I'm not surprised that there is massive public support in France for banning the burqa (and, by the way, to punish men who force women and girls to wear it). It's expected that the ban will be approved in the upper house, the Senate, in September; only one deputy voted against it in the lower house, although most socialists and communists abstained. That doesn't mean I think it's the right thing to do, and my guess is that when it becomes law there will be a parade of burqa-wearing martyrs. We'll see television footage of "modest" Muslim women being marched home by French police, and I have no doubt that Islamists around the world will love every minute of it.

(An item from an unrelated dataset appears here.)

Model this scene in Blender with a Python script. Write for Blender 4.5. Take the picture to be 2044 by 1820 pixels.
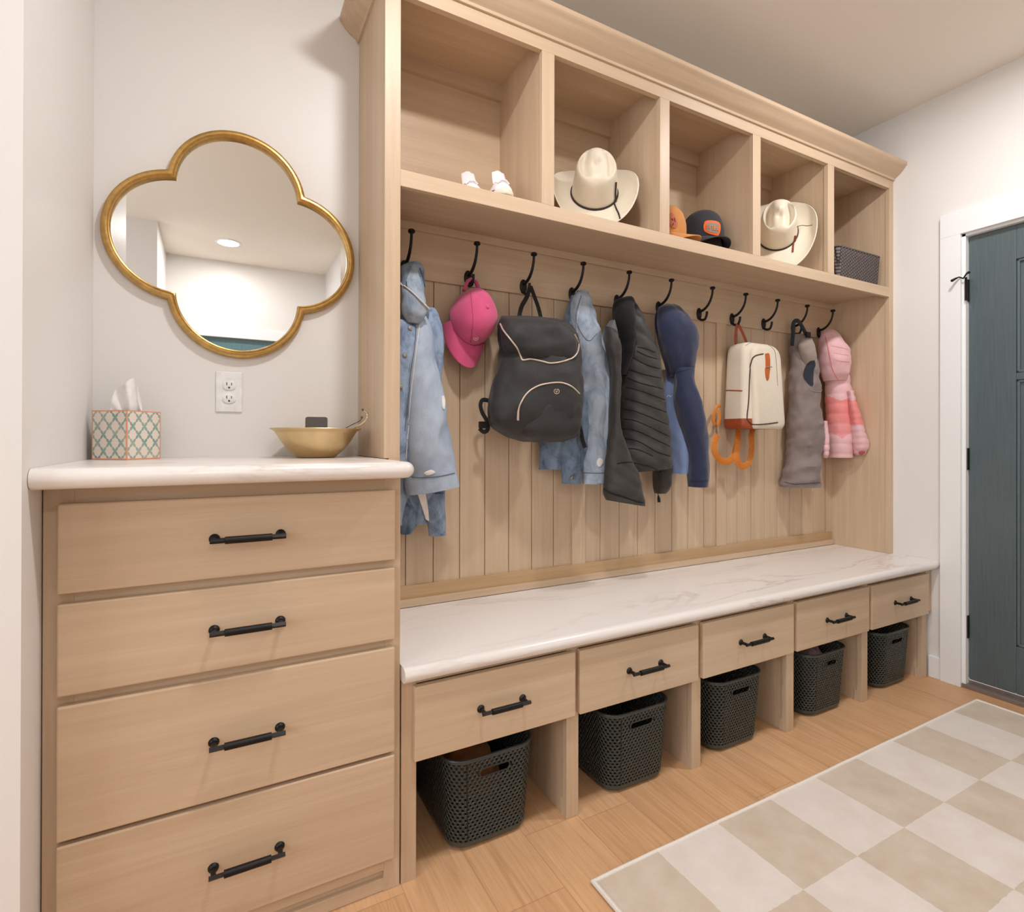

Political Islam is always on the lookout for opportunities to present Muslims as victims of evil Western governments, despite its own failure to develop a consistent critique of human rights abuses; Islamists will campaign for the right of women to wear burqas, but not for their right to wear Western clothes or for the abolition of barbaric punishments such as stoning. That's why I think the French vote is a political mistake, even though I sympathise with some – not all – of the impulses behind it. The chief problem with the burqa isn't that it's unFrench or unBritish; the most cogent objection is that it's inhuman, no matter where it's worn in the world.

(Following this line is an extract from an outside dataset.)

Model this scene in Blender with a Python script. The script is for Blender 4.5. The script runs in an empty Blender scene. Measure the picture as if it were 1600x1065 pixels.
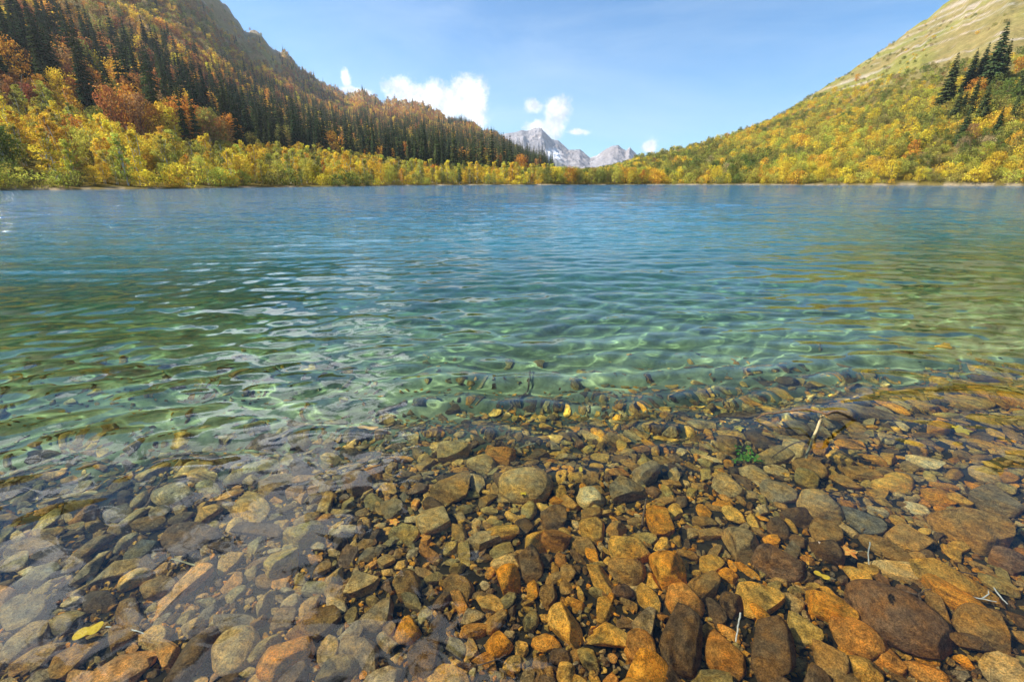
import bpy, bmesh, math, random
import numpy as np
from mathutils import Vector, Matrix, Euler

sc = bpy.context.scene
COL = sc.collection
rng = np.random.default_rng(11)
random.seed(5)
R = math.radians

# ------------------------------------------------------------------ camera, sky, sun, exposure
CAM_H, PITCH, LENS = 1.5, 19.25, 16.0
cam = bpy.data.objects.new('camera', bpy.data.cameras.new('camera'))
COL.objects.link(cam); sc.camera = cam
cam.location = (0, 0, CAM_H)
cam.rotation_euler = (R(90 - PITCH), 0, 0)
cam.data.lens = LENS; cam.data.sensor_width = 36
cam.data.clip_start = 0.05; cam.data.clip_end = 30000

SUN_AZ, SUN_EL = -86.0, 42.0          # degrees; azimuth measured from +Y towards +X
world = bpy.data.worlds.new('World'); sc.world = world; world.use_nodes = True
sun_data = bpy.data.lights.new('sun', 'SUN')
sun_data.energy = 5.0; sun_data.angle = R(0.55); sun_data.color = (1.0, .92, .80)
sun_data.cycles.is_caustics_light = True
sun = bpy.data.objects.new('sun', sun_data); COL.objects.link(sun)
sd = Vector((math.sin(R(SUN_AZ)) * math.cos(R(SUN_EL)), math.cos(R(SUN_AZ)) * math.cos(R(SUN_EL)), math.sin(R(SUN_EL))))
sun.rotation_euler = sd.to_track_quat('Z', 'Y').to_euler()

sc.view_settings.view_transform = 'Standard'
sc.view_settings.look = 'None'
sc.view_settings.exposure = 1.22
sc.view_settings.gamma = 1
sc.view_settings.use_curve_mapping = False
cy = sc.cycles
cy.use_denoising = True
cy.caustics_refractive = True; cy.caustics_reflective = False
cy.max_bounces = 6; cy.diffuse_bounces = 2; cy.glossy_bounces = 3; cy.transmission_bounces = 5; cy.volume_bounces = 0
cy.sample_clamp_indirect = 4.0
cy.use_adaptive_sampling = True; cy.adaptive_threshold = 0.02

F_PX = 1600 * LENS / 36.0


def ray(px, py):
    """direction in the world of a point of the 1600 x 1065 photograph"""
    x, y = (px - 800) / F_PX, (532.5 - py) / F_PX
    c, s = math.cos(R(PITCH)), math.sin(R(PITCH))
    return np.array([x, c + y * s, y * c - s])


def project(x, y, z):
    c, s = math.cos(R(PITCH)), math.sin(R(PITCH))
    zz = z - CAM_H
    d = y * c - zz * s
    u = y * s + zz * c
    d = np.maximum(d, 1e-3)
    return 800 + F_PX * x / d, 532.5 - F_PX * u / d, d


def az_tan(px, py):
    d = ray(px, py)
    return math.degrees(math.atan2(d[0], d[1])), d[2] / math.hypot(d[0], d[1])


# ------------------------------------------------------------------ numpy noise
def _hash(ix, iy, seed):
    h = (ix.astype(np.int64) * 374761393 + iy.astype(np.int64) * 668265263 + seed * 974711) & 0xffffffff
    h = ((h ^ (h >> 13)) * 1274126177) & 0xffffffff
    return ((h ^ (h >> 16)) & 0xffffff) / float(0xffffff)


def vnoise(x, y, seed=0):
    x = np.asarray(x, float); y = np.asarray(y, float)
    ix, iy = np.floor(x), np.floor(y)
    fx, fy = x - ix, y - iy
    fx = fx * fx * (3 - 2 * fx); fy = fy * fy * (3 - 2 * fy)
    a, b = _hash(ix, iy, seed), _hash(ix + 1, iy, seed)
    c, d = _hash(ix, iy + 1, seed), _hash(ix + 1, iy + 1, seed)
    return (a + (b - a) * fx) * (1 - fy) + (c + (d - c) * fx) * fy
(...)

At the same time, the debate about it tends to be curiously ahistorical and divorced from class. When I arrived at a Muslim wedding in a palace in Beirut a few years ago I was momentarily taken aback, but that was because my outfit came from Portobello market in west London and all the other women were wearing Valentino or Prada. These women were Shia Muslims but they would no more think about covering their faces with black cloth than I would, and I expect they'd have been absolutely thrilled if someone turned up with gifts of high heels in the darkest days of the Lebanese civil war.

It is predominantly Muslim women from poor backgrounds who wear the burqa or the niqab, just as poor Catholic women in Ireland used to dress head-to-toe in black. The natural sequence of events is that the custom begins to wane with the emergence of a prosperous middle class, but political Islam is a conscious attempt to halt that process.

It moved up a gear with the Iranian revolution, which forced women into chadors against their will and ignited a contest with some Sunni Muslims to see who could produce the most pleasure-hating form of Islam. So far it's been a close call as Shia Iran competes with Sunni Saudi Arabia – don't even get me started on the Afghan Taliban – to exercise the most paranoid forms of control over women's bodies.

In Western countries, Muslim women often say they have chosen to wear the niqab or burqa of their own free will. That's true in some cases, but I'm not convinced that they're being completely frank about the reasons behind the choice. Face-covering isn't prescribed by mainstream Islam, and I have been to plenty of Muslim countries where women cover just their hair or don't cover their heads and faces at all; interpretations of Islam which demand face-veils are linked either to tribal customs which pre-date Islam or puritan sects such as Wahabism, which are a fairly late invention.

There is nothing new about the conflict between puritanism and the desire to celebrate the human body – it has gone on throughout history – but in the case of the burqa we should be clear that the motivation for wearing it is almost wholly political.

A woman who walks down a street in Paris or Nice or London in a burqa is signalling several things, none of them life-affirming or friendly. She is expressing suspicion of people she doesn't know, perhaps even hostility, and a rejection of the relaxed attitudes to the body which characterise modern secular culture. She's also embodying a series of paradoxes, including the fact that in western Europe the supposedly "modest" burqa is as eye-catching as a bikini, and perhaps more likely to draw "unwanted" attention. Here's another: a British Muslim who wears the niqab once boasted to me that she kept it on while giving birth, conjuring up a hilarious scenario in which she was more worried about NHS doctors catching sight of her nose than her vagina.

This is preposterous – so preposterous that it isn't worth legislating against. Frankly, I'd much rather live in a modern country where flood victims are offered stilettos than one where they're expected to scuttle about in grim black cloaks. In the historic struggle between burqas and high heels, I'm firmly on the side of the shoes.